A humorous addendum to the compliment, but also a reminder that Bryant wants to be recognised as the foremost expert on Parliament among those who are elected to work there.

His avatar is the cover of Parliament: The Biography, Ancestral Voices - a doorstopper of a book that is only the first of two volumes that seek to dispel the myths that cloak our great political institution.

Disappointingly, these myths include quirky little historical nuggets that are part of the Palace of Westminster's charm: the red lines in front of the Government and opposition benches are not two swords' lengths apart, while "the Mother of all Parliaments" was founded nearly 300 years after the Icelandic Althing and the Isle of Man's Tynwald.

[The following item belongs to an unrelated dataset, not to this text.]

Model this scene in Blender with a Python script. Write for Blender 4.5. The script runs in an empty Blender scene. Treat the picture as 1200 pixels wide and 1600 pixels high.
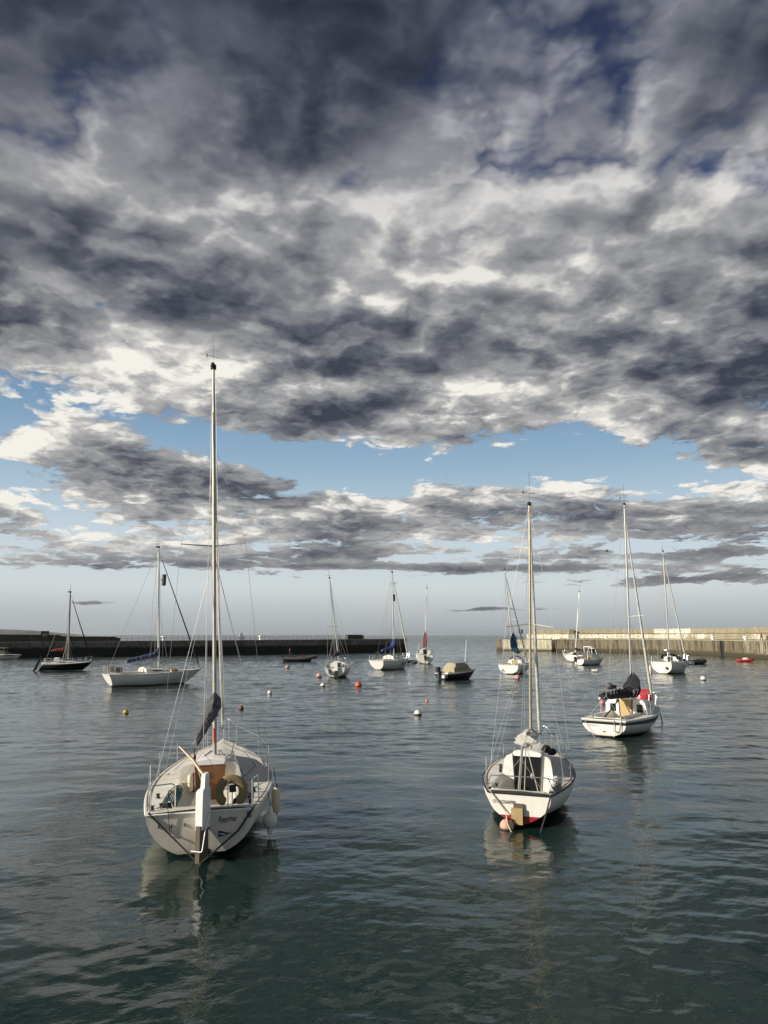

More importantly, some of these myths affect the way we look at certain fundamental issues that face us today: the Scottish nationalist belief that the 1707 Act of Union was "bought for filthy lucre" is, as Bryant puts it, "difficult to substantiate".

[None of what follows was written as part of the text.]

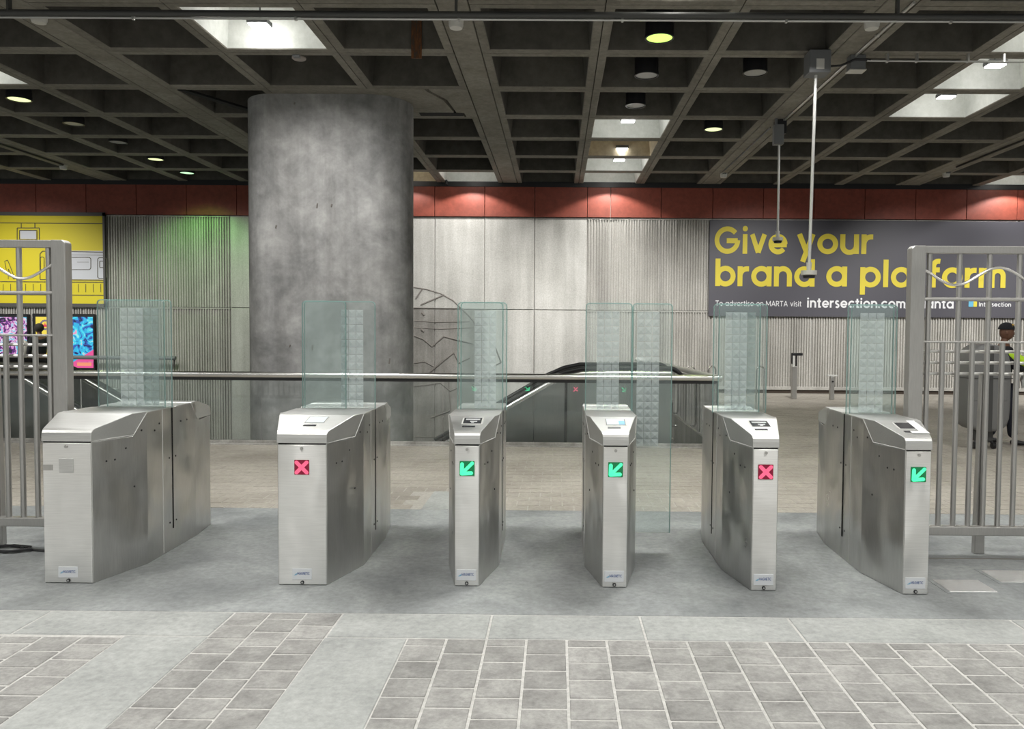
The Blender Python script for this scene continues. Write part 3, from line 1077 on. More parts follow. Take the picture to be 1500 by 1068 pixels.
# solid bay at the pillar head, with the open joint beside it
sb = MB()
sb.prism_z([(-4.344, 11.506), (-2.0, 11.506), (-1.98, 11.62), (-1.80, 12.05), (-1.72, 12.78), (-1.60, 12.80), (-1.58, 12.99), (-4.344, 12.99)], ZR - .0, ZR + .3)
sb.build('solid_bay', M['beam'], ceil)
sb = MB()
sb.prism_z([(-1.93, 11.506), (-1.356, 11.506), (-1.356, 12.99), (-1.54, 12.99), (-1.55, 12.76), (-1.68, 12.72), (-1.73, 12.03), (-1.91, 11.62)], ZR - .004, ZR + .3)
sb.build('solid_bay', M['beam'], ceil)
MB().box(-4.34, 11.51, ZR + .25, -1.36, 12.98, ZR + .33).build('joint_gap', M['void'], ceil)
MB().box(-2.3, 12.75, ZR - .006, -1.58, 12.93, ZR + .05).build('joint_gap', M['void'], ceil)
mb = MB()
mb.add([(-5.33, 11.62, ZR - .006), (-5.22, 11.62, ZR - .006), (-4.75, 12.6, ZR - .006), (-4.85, 12.75, ZR - .006)], [(0, 1, 2, 3)])
MB().prism_z([(-5.72, 11.58), (-5.60, 11.58), (-4.9, 12.85), (-5.05, 12.85)], ZR - .012, ZR + .02).build('joint_gap', M['void'], ceil)
# rust run on one rib wall
mb = MB()
a, b = aty(603, 26, 9.86), aty(618, 86, 9.86)
mb.quad((a.x, 9.845, a.z), (b.x, 9.845, a.z), (b.x, 9.87, b.z), (a.x, 9.87, b.z))
MB().box(a.x, 9.83, b.z, b.x, 9.86, a.z).build('rust_run', M['rust'], ceil)

# ---------- pipes under the ceiling
yp = 8.3
a, b = aty(-400, 15.0, yp), aty(2000, 29, yp)
mb = MB()
mb.tube([(a.x, yp, (a.z + b.z) / 2), (b.x, yp, (a.z + b.z) / 2)], .034, 10)
for x in (-5.9, -1.1, 3.6):
    mb.box(x - .012, yp - .03, (a.z + b.z) / 2 - .01, x + .012, yp + .03, ZR)
tag(mb.build('ceiling_pipe', M['pipe'], smooth=True), 'thick dark grey pipe crossing the ceiling at the top', 'pipe')
a, b = aty(-400, 20.5, yp), aty(2000, 35.5, yp)
mb = MB()
zc = (a.z + b.z) / 2
mb.tube([(a.x, yp + .02, zc), (b.x, yp + .02, zc)], .013, 8)
for i in range(10):
    x = a.x + (i + .5) * (b.x - a.x) / 10
    mb.box(x - .012, yp - .0, zc - .02, x + .012, yp + .035, zc + .03)
tag(mb.build('conduit', M['conduit'], smooth=True), 'thin bright conduit running under the thick ceiling pipe', 'conduit')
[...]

The attack is often based on the words of George Lockhart of Carnwath, later arrested as a Scottish Jacobite leader in 1715. He claimed that an English payment of £20,000 to various Scottish politicians was bribery to push through union.

Bryant argues that most of them already supported union and were owed the money. However, he concedes that Scotland had "fallen foul of English commercial jealousy" with the establishment in 1695 of the Company of Scotland, which looked to create trading monopolies with Asia, Africa and the Indies.

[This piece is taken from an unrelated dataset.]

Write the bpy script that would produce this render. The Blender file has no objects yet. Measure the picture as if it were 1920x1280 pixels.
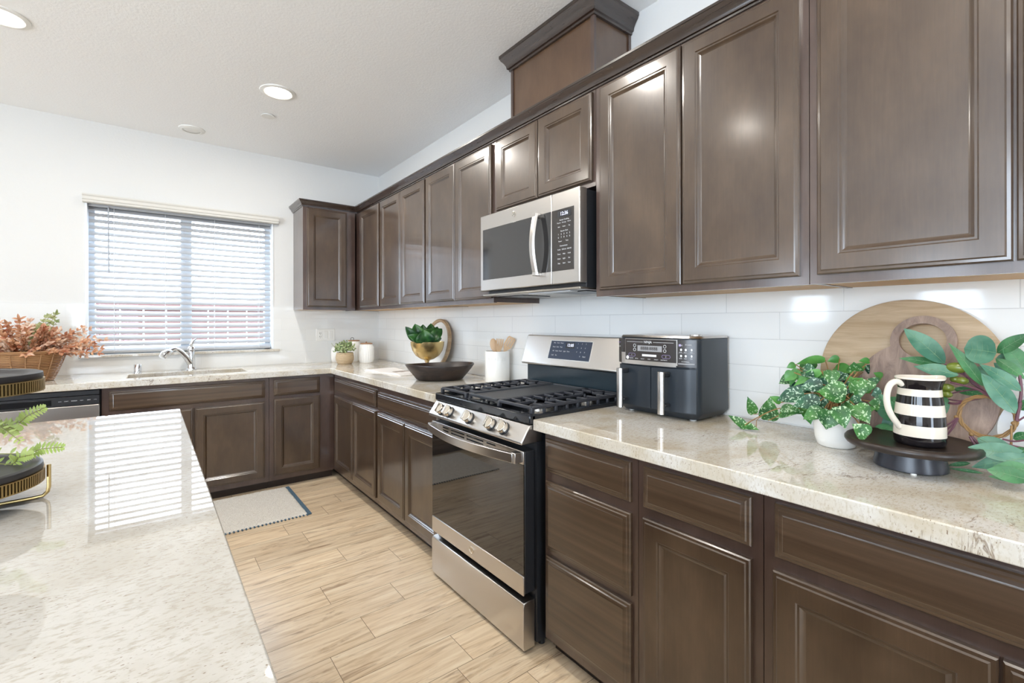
import bpy, bmesh, math, random
from mathutils import Vector, Matrix
random.seed(7)
S = bpy.context.scene
COL = S.collection
PI = math.pi

# ------------------------------------------------------------------ camera, world, light, exposure
CAM = Vector((-1.756, -4.3705, 1.2703)); YAW = 0.6585; FPX = 878.83; HY = 603.35
cd = bpy.data.cameras.new('camera'); cam = bpy.data.objects.new('camera', cd); COL.objects.link(cam)
cam.location = CAM; cam.rotation_euler = (PI/2, 0.0014, -YAW)
cd.sensor_width = 36; cd.lens = 36*FPX/1920; cd.shift_y = -(640-HY)/1920; cd.clip_start = 0.02
S.camera = cam
S.view_settings.view_transform = 'Standard'; S.view_settings.look = 'None'
S.view_settings.exposure = 0.09; S.view_settings.gamma = 1.0; S.view_settings.use_curve_mapping = False
S.cycles.use_denoising = True; S.cycles.max_bounces = 12; S.cycles.diffuse_bounces = 7
S.cycles.glossy_bounces = 5; S.cycles.transmission_bounces = 6; S.cycles.transparent_max_bounces = 8
S.cycles.sample_clamp_indirect = 6; S.cycles.caustics_reflective = False; S.cycles.caustics_refractive = False
W = bpy.data.worlds.new('sky'); S.world = W; W.use_nodes = True
bgn = W.node_tree.nodes['Background']; bgn.inputs[0].default_value = (0.72, 0.85, 1.0, 1); bgn.inputs[1].default_value = 14.0

def area_light(name, loc, rot, sx, sy, power, color, shape='RECTANGLE', parent=None):
    l = bpy.data.lights.new(name, 'AREA'); l.shape = shape; l.size = sx; l.size_y = sy
    l.energy = power; l.color = color
    o = bpy.data.objects.new(name, l); COL.objects.link(o); o.location = loc; o.rotation_euler = rot
    if parent: o.parent = parent
    return o
DAY = (0.90, 0.95, 1.0); WARM = (1.0, 0.95, 0.88)
# daylight through the kitchen window, two side windows and unseen openings added for fill
def portal(name, loc, rot, sx, sy):
    o = area_light(name, loc, rot, sx, sy, 1.0, DAY); o.data.cycles.is_portal = True; return o
portal('kitchen_window_daylight', (-1.517, 0.155, 1.58), (-PI/2, 0, 0), 1.16, 1.06)
portal('added_rear_opening_portal', (-2.5, -9.13, 1.2), (PI/2, 0, 0), 1.2, 2.25)  # unseen rear opening, added and sized for its fill light
portal('side_window_daylight', (-6.13, -1.55, 1.65), (0, -PI/2, 0), 0.75, 0.5)
portal('tall_window_daylight', (-6.13, -3.1, 1.65), (0, -PI/2, 0), 0.75, 0.56)
portal('added_left_opening_portal', (-6.13, -5.27, 1.32), (0, -PI/2, 0), 2.28, 2.66)  # large unseen opening added to brighten the right wall and cabinets
LAMP_W = 9.0

# ------------------------------------------------------------------ helpers
def at(u, v, ax, val):
    """world point on the plane ax = val that the photo shows at pixel (u, v)"""
    c, s = math.cos(-0.0014), math.sin(-0.0014)
    X0, Y0 = u-960, v-HY; X = c*X0+s*Y0; Y = -s*X0+c*Y0
    d = Vector((math.sin(YAW), math.cos(YAW), 0))*FPX + Vector((math.cos(YAW), -math.sin(YAW), 0))*X + Vector((0, 0, -Y))
    i = 'xyz'.index(ax)
    return CAM + d*((val-CAM[i])/d[i])

MATS = {}
def mat(name, color=(0.8, 0.8, 0.8), rough=0.5, metal=0.0, **kw):
    m = bpy.data.materials.new(name); m.use_nodes = True
    b = m.node_tree.nodes['Principled BSDF']
    b.inputs['Base Color'].default_value = (*color, 1); b.inputs['Roughness'].default_value = rough
    b.inputs['Metallic'].default_value = metal
    for k, v in kw.items():
        b.inputs[k.replace('_', ' ')].default_value = v
    MATS[name] = m
    return m
class NT:
    def __init__(s, m): s.t = m.node_tree; s.n = s.t.nodes; s.b = s.n['Principled BSDF']
    def new(s, typ, **kw):
        n = s.n.new(typ)
        for k, v in kw.items(): setattr(n, k, v)
        return n
    def link(s, a, b): s.t.links.new(a, b)
    def pos(s, scale=(1, 1, 1), rot=(0, 0, 0)):
        g = s.new('ShaderNodeNewGeometry'); mp = s.new('ShaderNodeMapping')
        mp.inputs['Scale'].default_value = scale; mp.inputs['Rotation'].default_value = rot
        s.link(g.outputs['Position'], mp.inputs['Vector']); return mp.outputs['Vector']
    def noise(s, vec, scale, detail=3, rough=0.5, dist=0):
        n = s.new('ShaderNodeTexNoise'); n.inputs['Scale'].default_value = scale; n.inputs['Detail'].default_value = detail
        n.inputs['Roughness'].default_value = rough; n.inputs['Distortion'].default_value = dist
        s.link(vec, n.inputs['Vector']); return n.outputs['Fac']
    def ramp(s, fac, stops):
        r = s.new('ShaderNodeValToRGB'); e = r.color_ramp.elements
        while len(e) < len(stops): e.new(0.5)
        for i, (p, c) in enumerate(stops):
            e[i].position = p; e[i].color = (*c, 1) if len(c) == 3 else c
        s.link(fac, r.inputs['Fac']); return r.outputs['Color']
    def mix(s, fac, a, b, mode='MIX'):
        m = s.new('ShaderNodeMix', data_type='RGBA', blend_type=mode)
        for sock, val in ((0, fac), (6, a), (7, b)):
            if hasattr(val, 'links') or hasattr(val, 'is_linked'): s.link(val, m.inputs[sock])
            elif sock == 0: m.inputs[0].default_value = val
            else: m.inputs[sock].default_value = (*val, 1)
        return m.outputs[2]
    def math(s, op, a, b=0.0, c=0.0):
        m = s.new('ShaderNodeMath', operation=op)
        for i, val in enumerate((a, b, c)):
            if hasattr(val, 'is_linked'): s.link(val, m.inputs[i])
            else: m.inputs[i].default_value = val
        return m.outputs[0]
    def bump(s, h, strength, dist=0.002):
        b = s.new('ShaderNodeBump'); b.inputs['Strength'].default_value = strength; b.inputs['Distance'].default_value = dist
        s.link(h, b.inputs['Height']); s.link(b.outputs[0], s.b.inputs['Normal'])

# walls and ceiling
def paint(name, col, sc, st):
    m = mat(name, col, 0.75); t = NT(m); t.bump(t.noise(t.pos(), sc, 4, 0.55), st, 0.003); return m
M_WALL = paint('wall_paint', (0.70, 0.695, 0.68), 70, 0.25)
M_CEIL = paint('ceiling_paint', (0.89, 0.895, 0.90), 90, 0.5)
M_TRIM = mat('white_trim', (0.80, 0.79, 0.76), 0.45)
# cabinet wood
def wood(name, c1, c2, c3, rough=0.33, scale=(1, 1, 1)):
    m = mat(name, c2, rough); t = NT(m)
    big = t.noise(t.pos((4*scale[0], 4*scale[1], 2.0*scale[2])), 1.6, 4, 0.6)
    gr = t.noise(t.pos((60*scale[0], 60*scale[1], 3.0*scale[2])), 3.0, 5, 0.65, 0.4)
    f = t.math('MULTIPLY_ADD', big, 0.80, t.math('MULTIPLY', gr, 0.20))
    t.link(t.ramp(f, [(0.33, c1), (0.5, c2), (0.68, c3)]), t.b.inputs['Base Color'])
    t.link(t.math('MULTIPLY_ADD', gr, 0.06, rough-0.03), t.b.inputs['Roughness'])
    t.b.inputs['Coat Weight'].default_value = 0.9; t.b.inputs['Coat Roughness'].default_value = 0.16
    t.bump(gr, 0.02, 0.001)
    return m
M_WOOD = wood('espresso_maple', (0.038, 0.020, 0.011), (0.058, 0.034, 0.019), (0.086, 0.053, 0.031))
M_WOODH = wood('espresso_maple_horizontal', (0.038, 0.020, 0.011), (0.058, 0.034, 0.019), (0.086, 0.053, 0.031), scale=(0.06, 0.06, 16))
M_FRAME = wood('espresso_frame', (0.045, 0.025, 0.019), (0.068, 0.040, 0.031), (0.095, 0.060, 0.047))
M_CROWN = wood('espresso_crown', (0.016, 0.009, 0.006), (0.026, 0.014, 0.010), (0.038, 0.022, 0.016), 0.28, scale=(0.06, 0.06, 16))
M_DUCT = wood('espresso_veneer', (0.060, 0.028, 0.013), (0.085, 0.043, 0.021), (0.110, 0.060, 0.032))
M_KICK = mat('toe_kick', (0.022, 0.013, 0.010), 0.4)
M_PLY = mat('natural_ply', (0.55, 0.34, 0.15), 0.55)
# quartz
def quartz(name, base, tan, dark, veins=0.75):
    m = mat(name, base, 0.012); t = NT(m)
    rot = (0, 0, 0.5)
    cloud = t.noise(t.pos(), 3.5, 5, 0.6, 0.8)
    fine = t.noise(t.pos((1, 2.2, 1), rot), 85, 3, 0.6)
    col = t.mix(t.ramp(cloud, [(0.4, (0, 0, 0)), (0.62, (1, 1, 1))]), base, tan)
    col = t.mix(t.ramp(fine, [(0.50, (0, 0, 0)), (0.66, (0.55, 0.55, 0.55))]), col, (tan[0]*0.80, tan[1]*0.76, tan[2]*0.68))
    sp = t.noise(t.pos((1, 2.6, 1), rot), 150, 2, 0.5)
    spm = t.noise(t.pos(), 14, 3, 0.6)
    thr = t.math('MULTIPLY_ADD', spm, 0.22, sp)
    col = t.mix(t.ramp(thr, [(0.77, (0, 0, 0)), (0.84, (0.9, 0.9, 0.9))]), col, dark)
    vn = t.noise(t.pos((1, 4.5, 1), (0, 0, 0.85)), 2.2, 7, 0.66, 0.7)
    line = t.math('ABSOLUTE', t.math('SUBTRACT', vn, 0.5))
    vm = t.math('MULTIPLY', t.ramp(line, [(0.0, (1, 1, 1)), (0.012, (0, 0, 0))]), t.ramp(t.noise(t.pos(), 6, 4, 0.7), [(0.54, (0, 0, 0)), (0.60, (1, 1, 1))]))
    col = t.mix(t.math('MULTIPLY', vm, veins), col, dark)
    t.link(col, t.b.inputs['Base Color'])
    t.b.inputs['Specular IOR Level'].default_value = 0.62
    return m
M_QUARTZ = quartz('speckled_quartz', (0.66, 0.64, 0.60), (0.53, 0.465, 0.36), (0.16, 0.10, 0.06))
M_QUARTZ_I = quartz('island_quartz', (0.53, 0.51, 0.475), (0.45, 0.42, 0.37), (0.22, 0.17, 0.12), 0.0)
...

This chapter on Scotland is perhaps the best in a volume that traces the heart of our body politic's uncertain origins in the 13th century - "parliament's evolution in the maelstrom of royal demands, baronial complaints and feudal grievances had no single moment of conception" - to 1800, when financial inducements most certainly led to Ireland joining the United Kingdom.

The advantage of this dense but fairly pacy first part is that it covers territory that is relatively uncharted - and political anoraks will undoubtedly enjoy Ancestral Voices, maybe even because it gets bogged down in extraneous detail at times.

In the second, Bryant will have to compete with a number of distinguished parliamentarians who have tackled the major characters and events of the past two centuries, from Douglas Hurd's own mythbuster, Disraeli: or, The Two Lives, to Roy Jenkins's epic Churchill.

As one Labour frontbencher said to me of Bryant (who also holds the not insignificant shadow immigration brief): "How on earth does he find the time?"